The Meteoroid Input Function and predictions of mid-latitude meteor observations by the MU radar

Abstract

The majority of extraterrestrial particles entering Earth’s atmosphere originate from the Sporadic Meteoroid Complex (SMC) and are associated with many mesospheric layer phenomena. The Meteoroid Input Function (MIF) is a model that has been developed with the purpose of understanding the temporal and spatial variability of the meteoroid impact in the atmosphere. The MIF has been shown to accurately predict the seasonal and diurnal variations of the meteor flux observed by High Power Large Aperture (HPLA) radars at various geographic locations, including the Arecibo Observatory (AO) and the Poker Flat Incoherent Scatter Radar (PFISR). For this, the model requires the assessment of a potential observational bias of the particular HPLA radar utilized: the minimum detectable radar cross-section (RCS). The RCS sensitivity threshold provides a metric to characterize the radar system’s ability to detect particles with a given mass and speed.

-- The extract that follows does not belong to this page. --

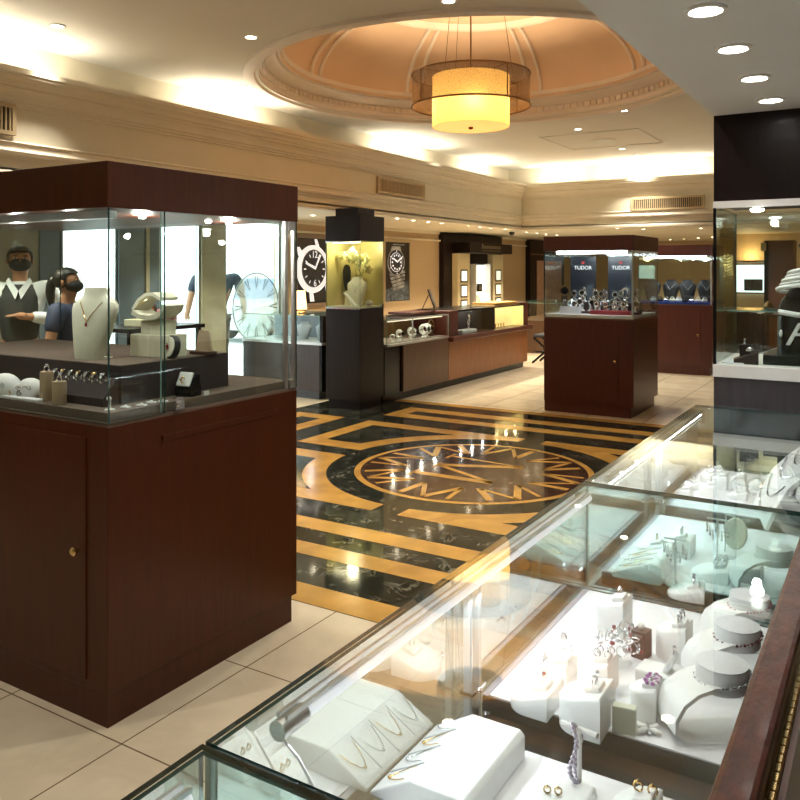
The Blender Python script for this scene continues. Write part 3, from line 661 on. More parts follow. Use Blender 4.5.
m = MB(); m.lathe([(.018, 0), (.018, .004), (.004, .007), (.004, .04)], 14); m.ell(0, -.004, .042, .013, .006, .008); m.build('stand', WHITEM, t)
m = MB()
for k, (x, y) in enumerate(((-2.40, 2.0), (-2.385, 2.06), (-2.40, 2.12), (-2.38, 2.16))):
    c = MB(); c.at(0, 0, 0, rz=.3 * k); c.box(-.018, .018, -.010, .010, 0, .004); c.ell(0, 0, .006, .006, .005, .004, 8, 5)
    tag(c.build('earring_card', WHITEL, loc=(x, y, DZ)), 'tiny white earring card, %s from the case corner along the sliding glass' % ORD[k], 'earring card', 'earring cards by the sliding glass')
c = MB(); c.box(-.002, .002, -.014, .014, 0, .018)
tag(c.build('price_tag', WHITEM, loc=(-2.353, 2.36, DZ)), 'small white price tag against the sliding glass beside the lock', 'price tag')
# coloured boxes on a far table seen through the case
tb = thing('side_table', 'low dark table with packets seen through the left case', 'table', -6.6, 5.75, 0)
m = MB(); m.box(-.35, .35, -.5, .5, .98, 1.02); m.build('tabletop', ESPR, tb)
for x in (-.3, .3):
    for y in (-.45, .45): m = MB(); m.box(x - .02, x + .02, y - .02, y + .02, 0, .98); m.build('leg', ESPR, tb)
for i, (lb, mt, x, y, w, d, h) in enumerate((('pink card box on the dark table behind the left case', PINK, -6.5, 5.95, .14, .16, .16), ('cream card box lying on the dark table behind the left case', CREAML, -6.55, 5.62, .2, .2, .07), ('brown gift bag on the dark table behind the left case', BROWNL, -6.62, 5.80, .12, .14, .2))):
    m = MB(); m.box(-w / 2, w / 2, -d / 2, d / 2, 0, h); bx = thing('gift_box', lb, 'box', x, y, 1.02, .2); m.build('box', mt, bx, bevel=.004)
    m = MB(); m.box(-w / 2 - .002, w / 2 + .002, -.01, .01, 0, h + .003); m.build('ribbon', GOLD, bx)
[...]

In this paper, the MIF model was used to predict meteor properties (e.g. the distributions of areal density, speed, and radiant location) observed by the Middle and Upper atmosphere (MU) radar while leveraging the system’s interferometric capability to address the model’s ability to predict meteor observations at middle geographic latitudes and for a radar operating frequency in the low VHF band. This study demonstrates that the MIF accurately considered the speed and sporadic source distributions for the portion of the meteoroid population observable by the MU radar, and the applicability of the MIF to the MU system increases the confidence of using it as a global model.